I feel like my life has perfect balance. Which works well for my anal mind, because I like things to be just so. Like when I eat something bite size, I have to have an even number. JuJubes, for example. I have to have 4, or 6...not 5. Because then there is a balance between the right side of my mouth and the left. I would like my teeth to decay at the same rate. Or for my jaw muscles to be the same strength. I don't want an unbalanced face.
It reminds me of that episode of Seinfeld, when Jerry is 'even Steven' in everything. Loses $20, finds it. Even Steven. Only in my life, it's a bit more ying-yang-ish. Yes, that's a word. The good balances out the bad.
Let's look at today, for and example:
The boys and I headed to Old Navy today, because they are having a 30-40% off ALL kids stuff sale this weekend. The kids all need bathing suits and sandals for Mexico next month, and the flip-flops were $3.45, so I figured that was a sale I couldn't miss. We hop in the car and head out there. Try on shoes, look at bathing suits, and shorts and t-shirts. In the meantime, Logan manages to loose the flip-flops that we chose for him and is walking around the store bare-foot. Then, he hides in some clothes (something he learnt from Max...thank you), and nearly gives me a heart-attack because I can't find him. Next, he decides to take his jacket off and leave it on a random shelf, so we have to spend an extra 20 minutes in the store searching for it. 20 minutes that we did not have.
We get to the car and the boys are hungry and tired. As am I. I have a sandwich leftover in the car for Logan and pass it to him, and tell Max that he'll have to tough it out until we get home. They watch Backyardigans on the DVD player.
When we get home (tired and hungry), Logan pitches THE BIGGEST FIT he has ever pitched in his life when I turn off the DVD Player. Let's just say the time-out in his carseat while he was screaming and kicking and nearly crying himself into a vomit was nearly more than I could take today. I kept thinking to myself, does he realize that the 20 minutes we spent looking for his coat in Old Navy are what have put him over the edge and in this foul mood? No, of course he doesn't realize that.
Finally, when he's exhausted himself into a glassy-eyed stupor, I am able to talk to him and explain that we don't act that way. He says sorry and ok, but I'm not sure it was really getting through. I slam a quick yogurt into him, and then it's up to bed.

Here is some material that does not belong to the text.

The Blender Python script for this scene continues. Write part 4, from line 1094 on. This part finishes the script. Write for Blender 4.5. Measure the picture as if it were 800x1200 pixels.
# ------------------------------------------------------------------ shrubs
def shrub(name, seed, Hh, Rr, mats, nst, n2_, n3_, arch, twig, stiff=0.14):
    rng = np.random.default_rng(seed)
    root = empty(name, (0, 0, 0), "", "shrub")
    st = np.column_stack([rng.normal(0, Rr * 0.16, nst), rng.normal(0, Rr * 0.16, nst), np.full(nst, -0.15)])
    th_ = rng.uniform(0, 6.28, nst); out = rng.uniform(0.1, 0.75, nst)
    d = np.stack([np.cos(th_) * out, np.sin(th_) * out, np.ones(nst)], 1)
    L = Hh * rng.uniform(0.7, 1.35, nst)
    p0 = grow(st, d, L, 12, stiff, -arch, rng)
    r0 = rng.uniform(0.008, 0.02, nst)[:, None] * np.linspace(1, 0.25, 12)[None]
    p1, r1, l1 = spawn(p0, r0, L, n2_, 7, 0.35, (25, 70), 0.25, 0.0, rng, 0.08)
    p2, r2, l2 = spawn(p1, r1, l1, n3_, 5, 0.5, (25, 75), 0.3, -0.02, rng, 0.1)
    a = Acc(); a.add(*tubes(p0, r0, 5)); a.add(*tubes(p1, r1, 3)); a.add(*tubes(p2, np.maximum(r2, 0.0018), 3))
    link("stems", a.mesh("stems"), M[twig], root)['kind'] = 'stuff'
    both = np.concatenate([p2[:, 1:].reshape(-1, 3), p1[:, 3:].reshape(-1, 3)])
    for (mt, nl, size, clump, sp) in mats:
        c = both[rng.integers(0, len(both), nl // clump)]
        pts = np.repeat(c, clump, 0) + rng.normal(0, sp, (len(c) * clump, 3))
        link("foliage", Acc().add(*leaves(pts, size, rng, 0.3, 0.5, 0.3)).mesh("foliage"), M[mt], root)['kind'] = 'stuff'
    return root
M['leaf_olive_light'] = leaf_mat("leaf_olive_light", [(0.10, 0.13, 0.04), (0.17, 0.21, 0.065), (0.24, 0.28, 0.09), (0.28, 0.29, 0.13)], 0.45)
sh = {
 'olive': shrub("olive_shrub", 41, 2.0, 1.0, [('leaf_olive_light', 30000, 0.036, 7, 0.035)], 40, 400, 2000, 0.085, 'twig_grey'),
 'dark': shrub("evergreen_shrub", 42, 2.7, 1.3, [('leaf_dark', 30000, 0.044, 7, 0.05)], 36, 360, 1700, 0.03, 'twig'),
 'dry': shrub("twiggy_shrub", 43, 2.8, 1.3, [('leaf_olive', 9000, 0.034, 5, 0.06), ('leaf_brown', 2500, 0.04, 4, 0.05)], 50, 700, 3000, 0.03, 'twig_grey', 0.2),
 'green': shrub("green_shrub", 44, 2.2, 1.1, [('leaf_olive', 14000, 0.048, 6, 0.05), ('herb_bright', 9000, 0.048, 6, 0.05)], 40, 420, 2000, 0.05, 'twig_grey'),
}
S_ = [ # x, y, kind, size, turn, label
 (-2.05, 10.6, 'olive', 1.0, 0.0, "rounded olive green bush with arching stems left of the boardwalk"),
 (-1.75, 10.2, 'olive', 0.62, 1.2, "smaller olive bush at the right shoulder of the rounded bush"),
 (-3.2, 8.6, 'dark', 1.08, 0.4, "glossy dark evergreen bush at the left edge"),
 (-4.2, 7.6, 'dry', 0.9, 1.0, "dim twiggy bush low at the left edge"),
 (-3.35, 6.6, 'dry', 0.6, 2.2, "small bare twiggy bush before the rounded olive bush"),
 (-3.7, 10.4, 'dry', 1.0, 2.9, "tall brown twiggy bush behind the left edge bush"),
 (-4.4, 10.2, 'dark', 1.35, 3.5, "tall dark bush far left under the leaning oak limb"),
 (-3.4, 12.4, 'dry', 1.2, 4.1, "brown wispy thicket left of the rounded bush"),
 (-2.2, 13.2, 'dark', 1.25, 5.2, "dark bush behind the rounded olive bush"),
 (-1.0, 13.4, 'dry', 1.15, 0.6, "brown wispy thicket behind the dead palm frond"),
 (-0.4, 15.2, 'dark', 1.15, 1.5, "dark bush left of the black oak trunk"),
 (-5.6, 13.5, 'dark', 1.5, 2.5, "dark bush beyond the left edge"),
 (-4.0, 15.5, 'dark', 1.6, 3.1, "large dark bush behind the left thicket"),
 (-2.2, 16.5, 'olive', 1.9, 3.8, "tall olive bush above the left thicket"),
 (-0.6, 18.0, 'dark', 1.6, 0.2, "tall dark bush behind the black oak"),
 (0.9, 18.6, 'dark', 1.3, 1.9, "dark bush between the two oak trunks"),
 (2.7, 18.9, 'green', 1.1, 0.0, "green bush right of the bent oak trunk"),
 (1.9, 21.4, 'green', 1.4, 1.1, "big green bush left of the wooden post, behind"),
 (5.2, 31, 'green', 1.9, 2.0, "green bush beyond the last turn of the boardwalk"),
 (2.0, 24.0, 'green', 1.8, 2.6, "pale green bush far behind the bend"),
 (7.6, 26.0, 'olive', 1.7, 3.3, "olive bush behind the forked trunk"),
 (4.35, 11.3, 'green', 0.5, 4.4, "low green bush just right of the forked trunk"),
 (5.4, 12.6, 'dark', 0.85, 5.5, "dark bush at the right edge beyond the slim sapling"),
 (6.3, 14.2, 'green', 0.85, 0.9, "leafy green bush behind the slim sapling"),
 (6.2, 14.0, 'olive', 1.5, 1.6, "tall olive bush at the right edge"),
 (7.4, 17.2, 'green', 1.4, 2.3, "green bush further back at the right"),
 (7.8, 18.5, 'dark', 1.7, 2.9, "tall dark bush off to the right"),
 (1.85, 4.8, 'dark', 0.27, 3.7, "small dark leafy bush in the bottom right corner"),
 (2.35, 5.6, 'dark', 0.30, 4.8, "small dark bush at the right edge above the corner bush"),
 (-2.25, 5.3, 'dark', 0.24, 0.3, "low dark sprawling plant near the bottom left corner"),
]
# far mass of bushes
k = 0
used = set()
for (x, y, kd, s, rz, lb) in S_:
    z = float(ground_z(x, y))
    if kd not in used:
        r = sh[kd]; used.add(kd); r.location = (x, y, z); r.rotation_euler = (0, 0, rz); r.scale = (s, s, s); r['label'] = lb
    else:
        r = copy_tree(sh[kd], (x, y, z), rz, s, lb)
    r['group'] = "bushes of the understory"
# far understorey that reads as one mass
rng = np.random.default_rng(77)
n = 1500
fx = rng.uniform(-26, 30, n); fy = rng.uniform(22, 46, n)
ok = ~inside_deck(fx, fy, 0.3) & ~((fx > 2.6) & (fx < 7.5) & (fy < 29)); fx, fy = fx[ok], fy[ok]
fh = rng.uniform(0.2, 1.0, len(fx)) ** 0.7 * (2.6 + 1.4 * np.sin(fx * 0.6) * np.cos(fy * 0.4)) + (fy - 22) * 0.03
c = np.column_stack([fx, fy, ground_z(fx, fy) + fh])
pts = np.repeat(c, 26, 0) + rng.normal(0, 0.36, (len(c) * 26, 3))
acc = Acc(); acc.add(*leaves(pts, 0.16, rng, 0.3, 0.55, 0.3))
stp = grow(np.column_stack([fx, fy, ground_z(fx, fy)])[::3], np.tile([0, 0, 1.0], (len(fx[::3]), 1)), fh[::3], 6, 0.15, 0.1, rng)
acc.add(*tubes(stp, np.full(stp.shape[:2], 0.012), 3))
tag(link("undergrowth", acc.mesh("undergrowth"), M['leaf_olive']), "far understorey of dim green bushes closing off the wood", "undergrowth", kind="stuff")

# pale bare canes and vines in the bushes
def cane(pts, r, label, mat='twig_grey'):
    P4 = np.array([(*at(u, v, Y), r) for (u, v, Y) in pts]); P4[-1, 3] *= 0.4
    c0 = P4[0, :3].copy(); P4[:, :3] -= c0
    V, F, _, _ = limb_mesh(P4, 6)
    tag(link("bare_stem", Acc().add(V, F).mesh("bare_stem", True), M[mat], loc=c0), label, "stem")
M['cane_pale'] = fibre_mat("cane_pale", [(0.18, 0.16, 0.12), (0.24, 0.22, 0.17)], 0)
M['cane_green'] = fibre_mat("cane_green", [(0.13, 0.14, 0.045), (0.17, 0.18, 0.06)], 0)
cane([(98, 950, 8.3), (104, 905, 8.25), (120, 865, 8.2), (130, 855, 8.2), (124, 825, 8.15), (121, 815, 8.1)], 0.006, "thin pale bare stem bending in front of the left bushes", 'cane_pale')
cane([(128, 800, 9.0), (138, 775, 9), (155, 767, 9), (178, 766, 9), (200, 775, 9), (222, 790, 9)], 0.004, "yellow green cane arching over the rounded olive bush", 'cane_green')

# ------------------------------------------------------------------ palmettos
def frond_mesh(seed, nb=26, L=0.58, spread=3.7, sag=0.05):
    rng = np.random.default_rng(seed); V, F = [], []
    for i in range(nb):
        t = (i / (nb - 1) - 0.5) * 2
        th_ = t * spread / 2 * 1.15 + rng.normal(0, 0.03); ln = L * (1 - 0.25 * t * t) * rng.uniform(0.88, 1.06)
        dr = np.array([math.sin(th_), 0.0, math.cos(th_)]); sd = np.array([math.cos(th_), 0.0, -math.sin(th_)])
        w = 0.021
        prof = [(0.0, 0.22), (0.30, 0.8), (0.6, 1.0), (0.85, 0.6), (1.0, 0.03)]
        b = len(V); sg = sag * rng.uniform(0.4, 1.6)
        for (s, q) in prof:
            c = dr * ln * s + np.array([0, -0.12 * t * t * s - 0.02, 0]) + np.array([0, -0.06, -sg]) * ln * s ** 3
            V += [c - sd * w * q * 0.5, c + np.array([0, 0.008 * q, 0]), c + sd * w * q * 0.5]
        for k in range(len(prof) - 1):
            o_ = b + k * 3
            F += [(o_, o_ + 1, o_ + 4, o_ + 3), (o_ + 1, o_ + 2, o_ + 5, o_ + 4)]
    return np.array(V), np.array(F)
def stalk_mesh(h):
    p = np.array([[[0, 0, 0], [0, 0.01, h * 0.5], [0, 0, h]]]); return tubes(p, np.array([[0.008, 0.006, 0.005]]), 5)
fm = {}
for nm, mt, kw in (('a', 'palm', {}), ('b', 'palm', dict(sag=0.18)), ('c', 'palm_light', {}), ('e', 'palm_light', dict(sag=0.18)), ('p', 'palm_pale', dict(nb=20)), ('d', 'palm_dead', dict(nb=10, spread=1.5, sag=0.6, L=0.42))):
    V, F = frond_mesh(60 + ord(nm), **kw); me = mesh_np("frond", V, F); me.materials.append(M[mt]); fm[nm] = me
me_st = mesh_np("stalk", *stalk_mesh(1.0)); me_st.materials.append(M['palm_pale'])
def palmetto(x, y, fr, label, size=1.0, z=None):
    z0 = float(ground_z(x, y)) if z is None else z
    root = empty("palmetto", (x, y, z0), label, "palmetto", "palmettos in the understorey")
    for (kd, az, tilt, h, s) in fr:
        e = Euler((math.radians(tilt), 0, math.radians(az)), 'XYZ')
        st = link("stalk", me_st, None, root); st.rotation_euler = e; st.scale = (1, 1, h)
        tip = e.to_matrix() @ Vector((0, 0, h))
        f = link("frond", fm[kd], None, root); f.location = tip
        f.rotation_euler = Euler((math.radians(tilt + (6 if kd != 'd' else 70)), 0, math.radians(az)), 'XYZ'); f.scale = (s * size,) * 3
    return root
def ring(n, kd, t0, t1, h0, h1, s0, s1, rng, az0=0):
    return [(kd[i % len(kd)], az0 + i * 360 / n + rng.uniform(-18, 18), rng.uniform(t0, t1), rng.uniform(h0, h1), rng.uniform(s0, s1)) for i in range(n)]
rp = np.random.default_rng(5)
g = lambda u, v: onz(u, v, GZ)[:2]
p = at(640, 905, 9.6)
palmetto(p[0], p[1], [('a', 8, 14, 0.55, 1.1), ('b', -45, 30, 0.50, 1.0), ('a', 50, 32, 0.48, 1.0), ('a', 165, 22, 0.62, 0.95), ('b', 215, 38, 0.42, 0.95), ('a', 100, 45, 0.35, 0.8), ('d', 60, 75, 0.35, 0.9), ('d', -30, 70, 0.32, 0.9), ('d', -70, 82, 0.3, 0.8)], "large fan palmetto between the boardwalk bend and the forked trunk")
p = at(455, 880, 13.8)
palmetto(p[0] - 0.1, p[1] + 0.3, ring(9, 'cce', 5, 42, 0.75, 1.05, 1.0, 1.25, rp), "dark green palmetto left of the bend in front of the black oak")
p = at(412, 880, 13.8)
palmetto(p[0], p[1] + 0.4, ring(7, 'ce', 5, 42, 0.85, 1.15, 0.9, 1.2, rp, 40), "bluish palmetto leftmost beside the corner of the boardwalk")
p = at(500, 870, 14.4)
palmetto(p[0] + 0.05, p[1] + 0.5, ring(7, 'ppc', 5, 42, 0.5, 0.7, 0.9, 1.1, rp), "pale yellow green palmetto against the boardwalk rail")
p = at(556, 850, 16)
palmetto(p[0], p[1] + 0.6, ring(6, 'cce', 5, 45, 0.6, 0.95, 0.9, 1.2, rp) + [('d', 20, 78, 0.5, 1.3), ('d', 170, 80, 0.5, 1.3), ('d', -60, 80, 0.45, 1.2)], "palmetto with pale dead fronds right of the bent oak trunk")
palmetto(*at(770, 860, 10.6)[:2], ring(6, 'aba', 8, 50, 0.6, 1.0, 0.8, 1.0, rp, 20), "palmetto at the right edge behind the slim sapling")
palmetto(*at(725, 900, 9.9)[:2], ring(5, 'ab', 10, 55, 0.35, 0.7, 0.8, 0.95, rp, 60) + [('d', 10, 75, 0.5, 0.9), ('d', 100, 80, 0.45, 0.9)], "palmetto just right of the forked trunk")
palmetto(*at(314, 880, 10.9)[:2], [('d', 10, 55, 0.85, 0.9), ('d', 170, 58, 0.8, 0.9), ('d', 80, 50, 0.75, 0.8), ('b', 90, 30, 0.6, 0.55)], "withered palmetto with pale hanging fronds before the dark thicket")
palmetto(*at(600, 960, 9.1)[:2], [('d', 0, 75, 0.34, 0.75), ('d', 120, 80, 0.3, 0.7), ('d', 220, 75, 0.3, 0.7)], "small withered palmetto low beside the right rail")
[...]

This is my morning. And where is the balance?
After such a tantrum, he has exhausted himself to the point where putting him to bed is only a matter of laying him in his crib and he is fast asleep. Beautiful. Let's hope it lasts. And I come downstairs to see that Max has eaten his lunch faster than what I think is humanly possible for him. He has put his yogurt container in the garbage and his dishes in the dishwasher and he's headed downstairs as quiet as a mouse to play.
It's a beautiful gift, and I appreciate it. At least it's only one tantrum at a time. For today. And my life is in harmonious balance.